NCCIE has been a multi-year project that began in the fall of 2017 (see “About Us” at the top of the page). 

  • Phase 1 focused on gathering stories from communities about educational programs and initiatives, in schools and on-the-land, to highlight the strength and diversity in Indigenous education across Canada. 
  • Phase 2 shared this information in a variety of ways on the website, amplifying community voices so that educators can learn directly from each other. 
  • In Phase 3 of the project, the aim has been to ‘feed communities’ – that is, to give back and collaborate with communities who have participated in Phases 1 and 2, working to strengthen Indigenous education as well as contribute towards reconciliation efforts. Continue reading to learn how this phase of the project has endeavoured to respect the principle of reciprocity in NCCIE’s relationships with community partners.


NCCIE’s regional teams across the country asked their community partners, “What educational resources do you need for your children, for your youth, for your People, and how can NCCIE support you in developing these resources?”

At the beginning of this initiative, NCCIE collaborated with kêhtê-ayak, the Elders Council of First Nations University of Canada, and co-developed two holistic lesson plan templates for teaching a) languages and b) mainstream subjects from an Indigenous perspective.  These lesson plan templates are available HERE along with a Strategic Report that explains the different components of the templates. 

For mainstream school subjects, the aim has been to approach a subject by privileging Indigenous viewpoints while giving consideration to mainstream provincial and territorial curriculum expectations and outcomes.

For teaching languages, an Indigenous approach has also been taken.

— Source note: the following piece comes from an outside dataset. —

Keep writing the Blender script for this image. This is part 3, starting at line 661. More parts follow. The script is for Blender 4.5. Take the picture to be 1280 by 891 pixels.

The template that has been developed respects the variety of Indigenous strategies that one can use to teach Indigenous languages.

All lesson plans place the student at the centre, encouraging educators to consider the different learning styles of their students:

  • Spiritual (relational) learners
  • Emotional (intuitive, feeling) learners
  • Physical (hands-on, experiential) learners
  • Intellectual (logical, rational) learners
Source: NCCIE Strategic Guide for Lesson Plan Template, NCCIE with R.L. Paulsen

In addition to the above diagram, the illustration below has been a foundational piece during the development of lesson plans with an Indigenous lens.  It also places the student at the centre of learning and is a reminder for educators that learning is relational and those relationships are integral for a student’s success.

The centre dot represents each student in a class or learning space.  The student’s relationships with family, classmates, the teacher, and a support service network all contribute to a student’s well-being and progress as a learner. 

  • The concentric circles represent how each student is part of a larger whole, how everything and everyone is related and connected to one another.
  • The Community can be a First Nation, a city, town, neighbourhood, and/or school.
  • Territory/“The Land” represents all Creation – land, water, air, plants, animals, the sun, the moon, the stars, everything seen and unseen – upon which human beings are dependent for our survival and well-being. 
  • Holistic Indigenous education occurs in all places: school, home, the community, and on the land.